Dans un contexte régional fragile, la pauvreté de masse devient une vulnérabilité économique et stratégique. Vers une approche d’intelligence économique sociale ?
Le Cameroun fait face à une crise silencieuse. Près de 12,6 millions de Camerounais vivent avec moins de 2 000 FCFA (3 euros) par jour, selon les dernières données de l’Institut national de la statistique (INS). Derrière ce chiffre : inégalités structurelles, déséquilibres régionaux, et informalité galopante. Cette pauvreté, qui touche plus de 45 % de la population, n’est plus seulement un enjeu social – elle devient un risque stratégique pour la stabilité nationale.
« L’intelligence économique ne concerne pas que les marchés. Elle implique aussi l’anticipation des vulnérabilités internes qui fragilisent la nation », affirme Luc Tchouameni, consultant en IE basé à Douala.
Une pauvreté multidimensionnelle et territoriale
Les régions du Nord, de l’Est et du Nord-Ouest concentrent les taux de pauvreté les plus élevés. L’accès aux soins, à l’éducation et aux infrastructures de base y est limité. Les déséquilibres territoriaux se creusent, exposant certaines zones à l’extrémisme, à la contrebande ou aux migrations internes incontrôlées. « Une population appauvrie, sans espoir, est plus perméable à la radicalisation ou à l’exploitation transfrontalière », prévient un cadre du ministère de la Défense sous anonymat.
Informel et résilience : forces et limites
Face à l’absence d’emplois décents, le secteur informel absorbe près de 90 % des travailleurs urbains. Marchés parallèles, auto-emploi, agriculture vivrière… La débrouille devient un mode de vie. Si cette dynamique prévient l’explosion sociale, elle ne génère ni fiscalité, ni protection sociale, ni planification.
« L’informel est à la fois une solution de résilience sociale et une zone aveugle pour les politiques publiques », souligne Françoise Ngo Mbia, économiste à l’Université de Dschang.
Intelligence économique : un levier pour repenser la politique sociale
Intégrer l’intelligence économique aux politiques de lutte contre la pauvreté, c’est :
- Identifier les zones de fragilité socioéconomique pour y concentrer les investissements publics prioritaires ;
- Cartographier les flux informels et les transformer en pôles économiques viables (microfinance, artisanat, circuits courts) ;
- Protéger les filières agricoles et commerciales stratégiques face à la concurrence étrangère et à l’évasion fiscale ;
- Renforcer l’analyse décisionnelle publique par des données fiables et multisectorielles.

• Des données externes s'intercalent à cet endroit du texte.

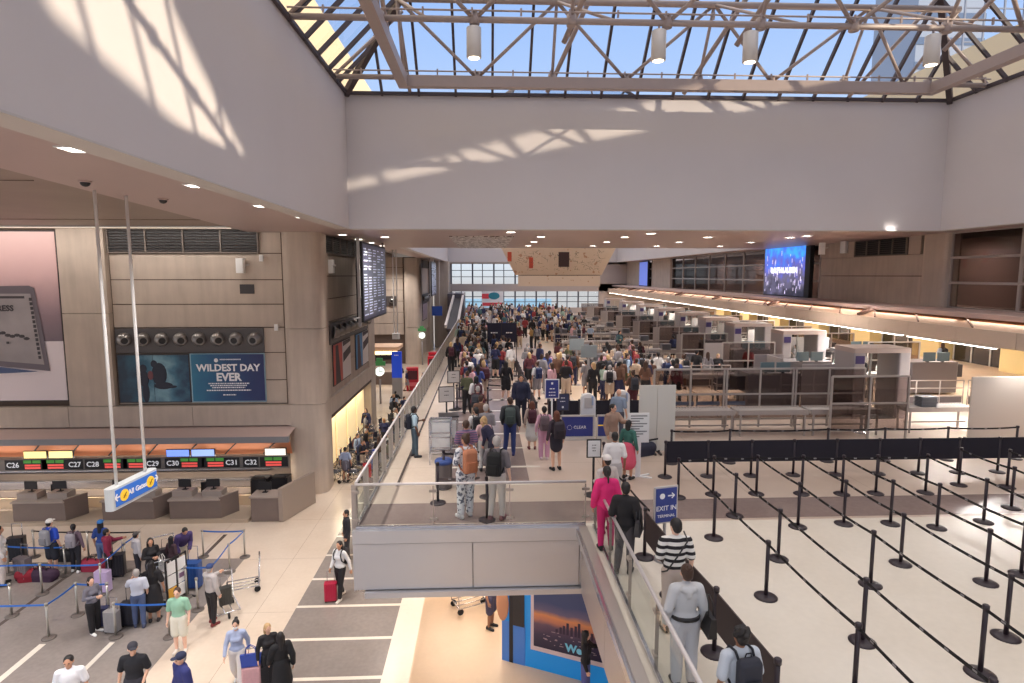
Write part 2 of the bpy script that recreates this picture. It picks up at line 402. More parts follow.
# bay two: back wall, pier, far run
mb = MB()
zs = [3.2, 4.4, 5.6, 6.8, 8.0, 9.2, 10.4, 11.5]
for a, b in zip(zs, zs[1:]): mb.box((-30, 65.0, a+.02), (-8.9, 65.4, b-.02))
struct('wall_bay_back', mb, CONC)
mb = MB(); mb.box((-30, 65.2, 0), (-7.3, 65.5, 11.5)); struct('wall_bay_backing', mb, MATS['dark_brown'])
mb = MB(); 
for a, b in ((0, 4), (4.03, 11.4)): mb.prism(rpoly(-8.75, 64.4, -7.0, 66.4, .45), a, b)
struct('column_bay', mb, CONC)
mb = MB(); mb.box((-7.7, 66, 3.2), (-7.2, 76, 11.4)); mb.box((-7.75, 75, 0), (-7, 80, 11.4)); mb.box((-7.7, 66, 0), (-7.5, 76, 3.2)); struct('wall_left_far', mb, CONC)
mb = MB(); mb.box((-6.9, 80, 0), (-5.0, 85, 11.4)); struct('wall_far_pier', mb, CONC)
# ledge opposite side of bay two (side of the first run, hidden) + stair enclosure
mb = MB(); mb.box((-5.0, 78, 0), (-2.9, 84.5, 7.2)); struct('wall_stair_enclosure', mb, mat('dark_panel', (92, 86, 92), .5))
# far end wall with glazing bands
SKYW = mat('bright_window', (226, 238, 250), .3, emit=(206, 228, 252), estr=1.5)
WFR = mat('window_frame_grey', (176, 172, 176), .5)
mb = MB()
mb.box((-7, 85, 11.15), (30, 85.4, 11.4)); mb.box((-7, 85, 7.3), (30, 85.4, 8.35)); mb.box((16, 85, 4.2), (30, 85.4, 11.4)); mb.box((-7, 85, 0), (-5, 85.4, 11.4)); mb.box((-5, 85, 0), (16, 85.4, 5.0))
struct('wall_far', mb, mat('far_wall_grey', (182, 170, 166), .6))
win = 0
for z0, z1 in ((8.35, 11.15), (5.0, 7.3)):
    for k in range(7):
        win += 1; x0 = -5+3*k
        t = empty('window_%d' % win, (x0, 85.1, z0)); t['kind'] = 'structure'
        fr = MB(); fr.box((0, 0, 0), (.22, .15, z1-z0)); fr.box((1.45, .02, 0), (1.57, .12, z1-z0))
        for q in (.34, .66): fr.box((.2, .04, (z1-z0)*q), (3, .1, (z1-z0)*q+.09))
        fr.build('window_frame', mat('window_frame_dark', (88, 92, 104), .5), t); MB().box((.2, .16, 0), (3, .19, z1-z0)).build('pane', glassmat('window_pane', (244, 250, 255), .03, .98) if 'window_pane' not in MATS else MATS['window_pane'], t)
# scenery beyond the far glazing: hangar roof and blue canopy
mb = MB(); mb.box((-8, 110, 0), (12, 112, 5.2)); struct('exterior_far_building', mb, mat('far_bldg', (150, 190, 220), .6))
# ---- right side: upper wall, windows, canopy ledge, security room back wall
mb = MB()
mb.box((20, 25.35, 8.1), (20.4, 35.3, 9.55-.02)); mb.box((20, 25.35, 9.57), (20.4, 35.3, 10.55)); mb.box((20, 27.1, 10.57), (20.4, 27.9, 11.4)); mb.box((20, 32.0, 10.57), (20.4, 35.3, 11.4))
mb.box((20, 64.2, 8.1), (20.4, 72, 11.4)); mb.box((20, 77, 8.1), (20.4, 85, 11.4)); mb.box((19.8, 64.2, 8.2), (20.4, 65.6, 11.4))
struct('wall_right_upper', mb, CONC)
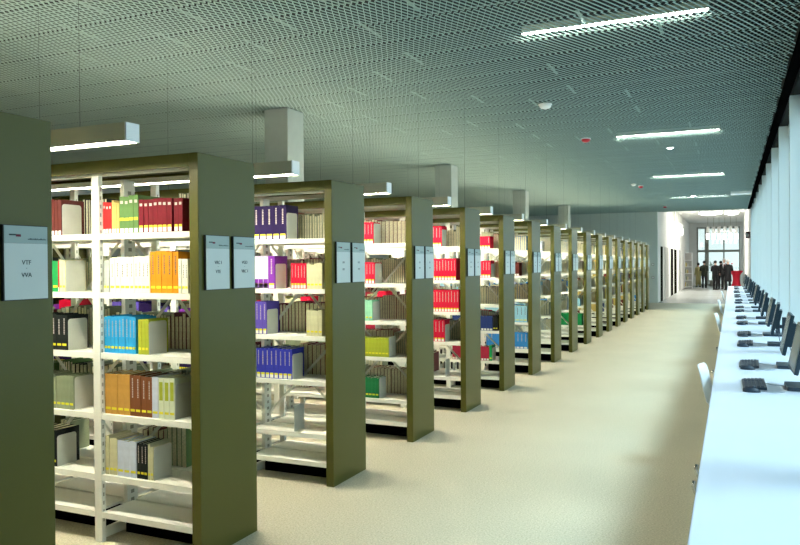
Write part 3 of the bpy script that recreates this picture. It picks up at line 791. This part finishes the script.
for i, (x, y, l_) in enumerate(CH):
    o = ch if i == 0 else copy_tree(ch)
    o.location = (x, y, 0); o.rotation_euler.z = (-.13, -.10, -.08, -.05)[i]; o['label'] = l_
# ------------------------------------------------------------------ lobby furniture and lamps
for i, (x, y, a, b) in enumerate(((-1.30, 38.0, .42, 1.2), (-.15, 38.6, .30, 1.2), (-1.05, 43.5, .60, 1.4), (.0, 44.0, .35, 1.4))):
    t = thing('lobby_ceiling_lamp', (x, y, LC), 'bright round lobby ceiling lamp, %s' % ['large, nearest on the left', 'smaller, nearest on the right', 'farther on the left', 'farther on the right'][i], 'lamp', 'bright lobby ceiling lamps')
    def el(z, s_): return [(a * s_ * math.cos(2 * PI * j / 28), b * s_ * math.sin(2 * PI * j / 28), z) for j in range(28)]
    MB().loft([el(-.10, 1), el(-.002, 1)]).obj('housing', M['lampcap'], t)
    MB().loft([el(-.125, .95), el(-.101, .97)]).obj('diffuser', M['lobbylamp'], t)
def tube_lamp(x, y, zt, zb, r, lab, grp):
    t = thing('tube_pendant', (x, y, zb), lab, 'lamp', grp)
    MB().lathe((0, 0, .35), [(r, 0), (r, zt - zb - .35)], 14).obj('shade', M['lampcap'], t, True)
    MB().lathe((0, 0, 0), [(r * .9, 0), (r * .95, .345)], 14).obj('glowing_glass', M['tubelamp'], t, True)
    MB().tube([(0, 0, zt - zb), (0, 0, LC - zb)], .01, 5).obj('cable', M['lampbody'], t)
PN = ['leftmost', 'second from left', 'third from left', 'fourth from left', 'fifth from left', 'rightmost']
for i in range(6):
    tube_lamp(-1.35 + i * .32, 49.5 + (i % 2) * .6, 3.85, 3.05, .10, 'glowing white tube lamp above the guests, %s in its cluster' % PN[i], 'tube lamps above the guests')
for i, (x, y) in enumerate(((-2.55, 38.6), (-2.5, 39.4), (-2.45, 40.2), (-2.40, 41.0))):
    tube_lamp(x, y, 3.62, 3.05, .10, 'tube lamp beside the left lobby wall, %s of its row' % ['nearest', 'second', 'third', 'farthest'][i], 'tube lamps by the lobby wall')
t = thing('wall_bookshelf', (-2.49, 50.0, 0), 'narrow white bookshelf against the left lobby wall', 'bookshelf')
MB().box((-.25, 0, 0), (-.22, .3, 2.25)).box((.19, 0, 0), (.22, .3, 2.25)).box((-.22, 0, 2.22), (.19, .3, 2.25)).obj('carcass', M['white'], t)
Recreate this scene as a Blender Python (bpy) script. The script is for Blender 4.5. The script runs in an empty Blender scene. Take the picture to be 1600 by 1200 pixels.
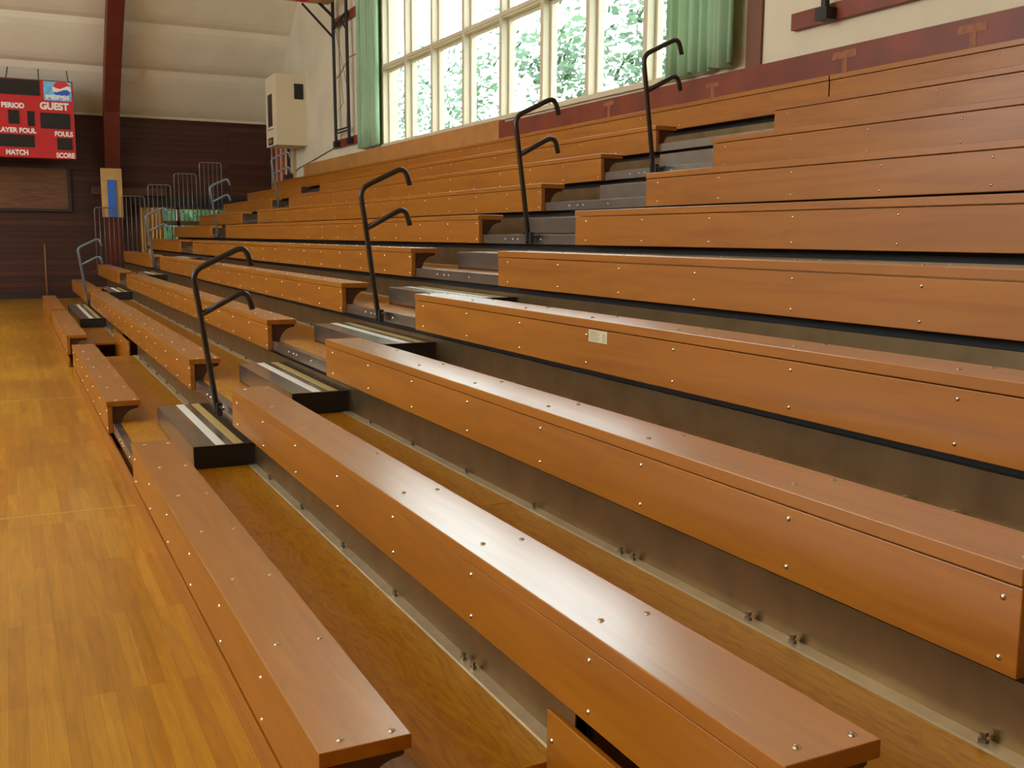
import bpy, math, random
from mathutils import Matrix, Vector
random.seed(7)
SC = bpy.context.scene
COL = SC.collection
ZO = 0.38                      # gym floor at z = 0; measured heights below are relative to the front seat

# ------------------------------------------------------------------ camera
cam_d = bpy.data.cameras.new('camera'); cam = bpy.data.objects.new('camera', cam_d); COL.objects.link(cam)
cam_d.sensor_width = 36; cam_d.lens = 1578.1 / 1600 * 36; cam_d.clip_start = .05; cam_d.clip_end = 300
RT = Vector((0.89560455, -0.44479923, 0.00679181)); UP = Vector((0.05794508, 0.13178292, 0.98958356)); FW = Vector((0.44106105, 0.88588199, -0.14379931))
m = Matrix((RT, UP, -FW)).transposed().to_4x4(); m.translation = Vector((-0.60183, -6.37184, 1.23121 + ZO))
cam.matrix_world = m
SC.camera = cam

# ------------------------------------------------------------------ view, world, light
SC.view_settings.view_transform = 'Standard'; SC.view_settings.look = 'None'
SC.view_settings.exposure = -0.42; SC.view_settings.gamma = 1; SC.view_settings.use_curve_mapping = False
SKY = 9.5
w = bpy.data.worlds.new('sky'); SC.world = w; w.use_nodes = True
bgn = w.node_tree.nodes['Background']; bgn.inputs[0].default_value = (.87, .95, 1.0, 1); bgn.inputs[1].default_value = SKY

PI = math.pi
# added warm fill lights far above the frame, no lamps seen there
for k, (x, y, pw) in enumerate([(-4.5, -5, 120), (-4.5, 3, 120), (-10, -5, 120), (-10, 3, 120)]):
    l = bpy.data.lights.new('fill_light', 'AREA'); l.shape = 'DISK'; l.size = 1.0; l.energy = pw; l.color = (1, .82, .56)
    o = bpy.data.objects.new('fill_light', l); COL.objects.link(o); o.location = (x, y, 8.2)

# ------------------------------------------------------------------ materials
def new_mat(name):
    mt = bpy.data.materials.new(name); mt.use_nodes = True
    nt = mt.node_tree; return mt, nt, nt.nodes['Principled BSDF']
def nd(nt, t, **k):
    n = nt.nodes.new(t)
    for a, v in k.items(): setattr(n, a, v)
    return n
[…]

Quelles priorités pour le prochain gouvernement ?
- Déployer un plan de transformation de l’économie informelle en économie inclusive et fiscalisée ;
- Créer un observatoire national de résilience socioéconomique pour orienter les actions ciblées ;
- Lancer un programme d’intelligence économique sociale associant données territoriales, veille sociale et innovation locale ;
- Mettre en place un cadre de dialogue entre administrations, secteur privé et société civile pour concevoir des solutions durables.
« L’intelligence économique, appliquée à la cohésion sociale, peut aider le Cameroun à sortir de la trappe de pauvreté chronique », conclut Charles Kenfack, analyste senior à l’Observatoire stratégique d’Afrique centrale (OSAC).